━━━━━ DATA BLOCK
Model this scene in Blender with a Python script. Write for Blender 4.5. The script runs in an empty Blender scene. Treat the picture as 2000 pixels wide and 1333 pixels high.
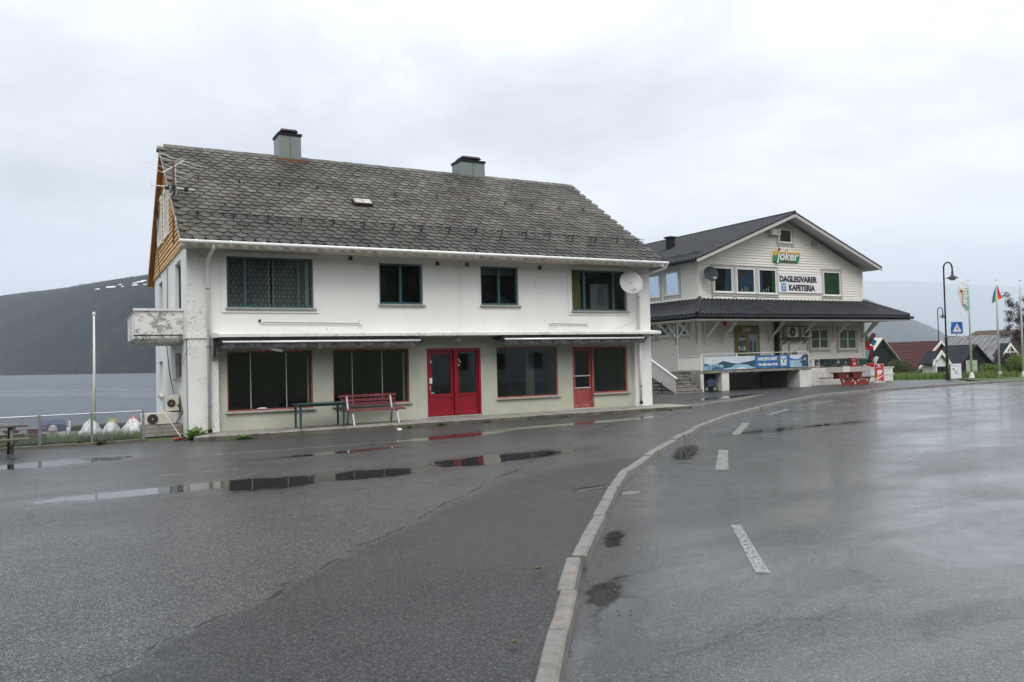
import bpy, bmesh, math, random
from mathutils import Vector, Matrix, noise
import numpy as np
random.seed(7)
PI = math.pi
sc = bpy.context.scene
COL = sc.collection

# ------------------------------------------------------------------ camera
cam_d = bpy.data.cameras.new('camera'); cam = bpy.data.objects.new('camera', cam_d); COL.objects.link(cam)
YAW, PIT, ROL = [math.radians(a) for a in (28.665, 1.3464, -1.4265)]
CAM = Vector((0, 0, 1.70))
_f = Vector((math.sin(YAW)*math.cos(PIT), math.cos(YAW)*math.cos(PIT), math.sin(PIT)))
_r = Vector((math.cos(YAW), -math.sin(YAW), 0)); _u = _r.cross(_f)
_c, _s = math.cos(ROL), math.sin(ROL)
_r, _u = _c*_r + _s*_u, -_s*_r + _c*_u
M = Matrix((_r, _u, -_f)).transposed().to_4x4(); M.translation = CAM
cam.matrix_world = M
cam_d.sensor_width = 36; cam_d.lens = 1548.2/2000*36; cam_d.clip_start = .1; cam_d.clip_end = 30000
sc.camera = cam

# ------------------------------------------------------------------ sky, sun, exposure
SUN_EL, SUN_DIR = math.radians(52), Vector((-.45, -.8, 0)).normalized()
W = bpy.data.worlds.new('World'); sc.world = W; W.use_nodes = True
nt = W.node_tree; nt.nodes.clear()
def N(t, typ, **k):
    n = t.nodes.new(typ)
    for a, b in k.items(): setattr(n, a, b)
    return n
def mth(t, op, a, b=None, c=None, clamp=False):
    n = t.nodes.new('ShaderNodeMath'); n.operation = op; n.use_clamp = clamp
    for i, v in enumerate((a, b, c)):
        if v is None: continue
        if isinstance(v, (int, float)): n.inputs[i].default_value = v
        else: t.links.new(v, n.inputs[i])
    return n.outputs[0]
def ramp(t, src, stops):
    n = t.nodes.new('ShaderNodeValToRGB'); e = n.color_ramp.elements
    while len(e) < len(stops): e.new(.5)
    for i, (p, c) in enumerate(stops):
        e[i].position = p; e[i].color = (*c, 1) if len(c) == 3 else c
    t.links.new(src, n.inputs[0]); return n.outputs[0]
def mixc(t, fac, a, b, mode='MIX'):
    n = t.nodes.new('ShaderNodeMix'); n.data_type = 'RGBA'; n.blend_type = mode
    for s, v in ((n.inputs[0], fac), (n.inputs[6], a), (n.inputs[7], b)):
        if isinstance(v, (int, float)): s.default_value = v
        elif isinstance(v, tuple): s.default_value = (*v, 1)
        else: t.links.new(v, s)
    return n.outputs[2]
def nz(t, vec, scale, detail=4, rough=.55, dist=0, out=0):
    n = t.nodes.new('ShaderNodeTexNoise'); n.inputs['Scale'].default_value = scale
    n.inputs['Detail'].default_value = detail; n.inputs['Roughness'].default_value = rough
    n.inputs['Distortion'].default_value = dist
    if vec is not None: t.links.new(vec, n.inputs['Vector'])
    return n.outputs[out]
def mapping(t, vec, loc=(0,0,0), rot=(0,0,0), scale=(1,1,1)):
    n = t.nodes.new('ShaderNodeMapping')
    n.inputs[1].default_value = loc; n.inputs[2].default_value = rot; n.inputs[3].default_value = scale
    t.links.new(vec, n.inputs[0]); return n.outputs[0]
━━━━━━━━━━
WHAT IS EXPECTED »
Omitting all pictures, restate exactly the lines of the material from its start through the line that contains "COL = sc.collection".

EXERCISE ANSWER »
Model this scene in Blender with a Python script. Write for Blender 4.5. The script runs in an empty Blender scene. Treat the picture as 2000 pixels wide and 1333 pixels high.
import bpy, bmesh, math, random
from mathutils import Vector, Matrix, noise
import numpy as np
random.seed(7)
PI = math.pi
sc = bpy.context.scene
COL = sc.collection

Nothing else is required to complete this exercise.